[3D scene scripts]
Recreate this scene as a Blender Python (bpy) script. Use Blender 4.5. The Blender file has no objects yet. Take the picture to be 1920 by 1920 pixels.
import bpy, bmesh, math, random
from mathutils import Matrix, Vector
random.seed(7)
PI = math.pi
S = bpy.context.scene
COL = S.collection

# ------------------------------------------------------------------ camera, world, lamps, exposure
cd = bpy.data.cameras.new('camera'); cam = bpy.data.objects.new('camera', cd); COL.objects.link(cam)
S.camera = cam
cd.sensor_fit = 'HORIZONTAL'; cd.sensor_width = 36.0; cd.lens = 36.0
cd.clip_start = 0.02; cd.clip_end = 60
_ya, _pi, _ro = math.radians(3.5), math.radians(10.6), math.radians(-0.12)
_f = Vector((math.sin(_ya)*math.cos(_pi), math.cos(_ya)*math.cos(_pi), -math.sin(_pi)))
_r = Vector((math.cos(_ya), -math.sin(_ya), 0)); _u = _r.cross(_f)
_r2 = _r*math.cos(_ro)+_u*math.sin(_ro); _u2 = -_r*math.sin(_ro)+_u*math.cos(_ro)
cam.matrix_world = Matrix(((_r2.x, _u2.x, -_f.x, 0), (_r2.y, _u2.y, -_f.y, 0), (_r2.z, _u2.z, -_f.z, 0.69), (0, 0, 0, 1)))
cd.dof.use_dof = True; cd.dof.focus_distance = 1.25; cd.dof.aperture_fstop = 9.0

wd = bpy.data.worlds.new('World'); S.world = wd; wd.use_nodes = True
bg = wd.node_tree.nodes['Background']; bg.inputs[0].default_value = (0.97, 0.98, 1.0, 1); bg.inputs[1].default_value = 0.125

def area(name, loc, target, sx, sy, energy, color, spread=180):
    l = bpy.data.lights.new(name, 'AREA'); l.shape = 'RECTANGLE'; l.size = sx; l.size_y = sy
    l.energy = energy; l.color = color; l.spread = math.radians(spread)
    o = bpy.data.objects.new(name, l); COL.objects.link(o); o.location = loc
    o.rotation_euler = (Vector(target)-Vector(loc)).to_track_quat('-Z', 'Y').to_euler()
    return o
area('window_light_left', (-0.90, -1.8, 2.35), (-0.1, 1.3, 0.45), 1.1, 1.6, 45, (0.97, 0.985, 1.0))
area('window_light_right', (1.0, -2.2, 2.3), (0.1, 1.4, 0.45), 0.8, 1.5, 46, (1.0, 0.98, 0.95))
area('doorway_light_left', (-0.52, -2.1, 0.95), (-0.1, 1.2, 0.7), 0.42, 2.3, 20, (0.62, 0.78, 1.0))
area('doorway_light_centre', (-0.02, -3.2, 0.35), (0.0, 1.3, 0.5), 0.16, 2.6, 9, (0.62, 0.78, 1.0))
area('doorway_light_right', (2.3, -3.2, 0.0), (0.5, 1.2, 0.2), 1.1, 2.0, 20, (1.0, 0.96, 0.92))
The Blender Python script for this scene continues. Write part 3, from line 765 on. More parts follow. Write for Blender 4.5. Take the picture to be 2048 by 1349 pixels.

- Aim -
Extract each line of the material exactly as it stands.

- Answer to the problem -
Recreate this scene as a Blender Python (bpy) script. Use Blender 4.5. The Blender file has no objects yet. Take the picture to be 1920 by 1920 pixels.
import bpy, bmesh, math, random
from mathutils import Matrix, Vector
random.seed(7)
PI = math.pi
S = bpy.context.scene
COL = S.collection

# ------------------------------------------------------------------ camera, world, lamps, exposure
cd = bpy.data.cameras.new('camera'); cam = bpy.data.objects.new('camera', cd); COL.objects.link(cam)
S.camera = cam
cd.sensor_fit = 'HORIZONTAL'; cd.sensor_width = 36.0; cd.lens = 36.0
cd.clip_start = 0.02; cd.clip_end = 60
_ya, _pi, _ro = math.radians(3.5), math.radians(10.6), math.radians(-0.12)
_f = Vector((math.sin(_ya)*math.cos(_pi), math.cos(_ya)*math.cos(_pi), -math.sin(_pi)))
_r = Vector((math.cos(_ya), -math.sin(_ya), 0)); _u = _r.cross(_f)
_r2 = _r*math.cos(_ro)+_u*math.sin(_ro); _u2 = -_r*math.sin(_ro)+_u*math.cos(_ro)
cam.matrix_world = Matrix(((_r2.x, _u2.x, -_f.x, 0), (_r2.y, _u2.y, -_f.y, 0), (_r2.z, _u2.z, -_f.z, 0.69), (0, 0, 0, 1)))
cd.dof.use_dof = True; cd.dof.focus_distance = 1.25; cd.dof.aperture_fstop = 9.0

wd = bpy.data.worlds.new('World'); S.world = wd; wd.use_nodes = True
bg = wd.node_tree.nodes['Background']; bg.inputs[0].default_value = (0.97, 0.98, 1.0, 1); bg.inputs[1].default_value = 0.125

def area(name, loc, target, sx, sy, energy, color, spread=180):
    l = bpy.data.lights.new(name, 'AREA'); l.shape = 'RECTANGLE'; l.size = sx; l.size_y = sy
    l.energy = energy; l.color = color; l.spread = math.radians(spread)
    o = bpy.data.objects.new(name, l); COL.objects.link(o); o.location = loc
    o.rotation_euler = (Vector(target)-Vector(loc)).to_track_quat('-Z', 'Y').to_euler()
    return o
area('window_light_left', (-0.90, -1.8, 2.35), (-0.1, 1.3, 0.45), 1.1, 1.6, 45, (0.97, 0.985, 1.0))
area('window_light_right', (1.0, -2.2, 2.3), (0.1, 1.4, 0.45), 0.8, 1.5, 46, (1.0, 0.98, 0.95))
area('doorway_light_left', (-0.52, -2.1, 0.95), (-0.1, 1.2, 0.7), 0.42, 2.3, 20, (0.62, 0.78, 1.0))
area('doorway_light_centre', (-0.02, -3.2, 0.35), (0.0, 1.3, 0.5), 0.16, 2.6, 9, (0.62, 0.78, 1.0))
area('doorway_light_right', (2.3, -3.2, 0.0), (0.5, 1.2, 0.2), 1.1, 2.0, 20, (1.0, 0.96, 0.92))
The Blender Python script for this scene continues. Write part 3, from line 765 on. More parts follow. Write for Blender 4.5. Take the picture to be 2048 by 1349 pixels.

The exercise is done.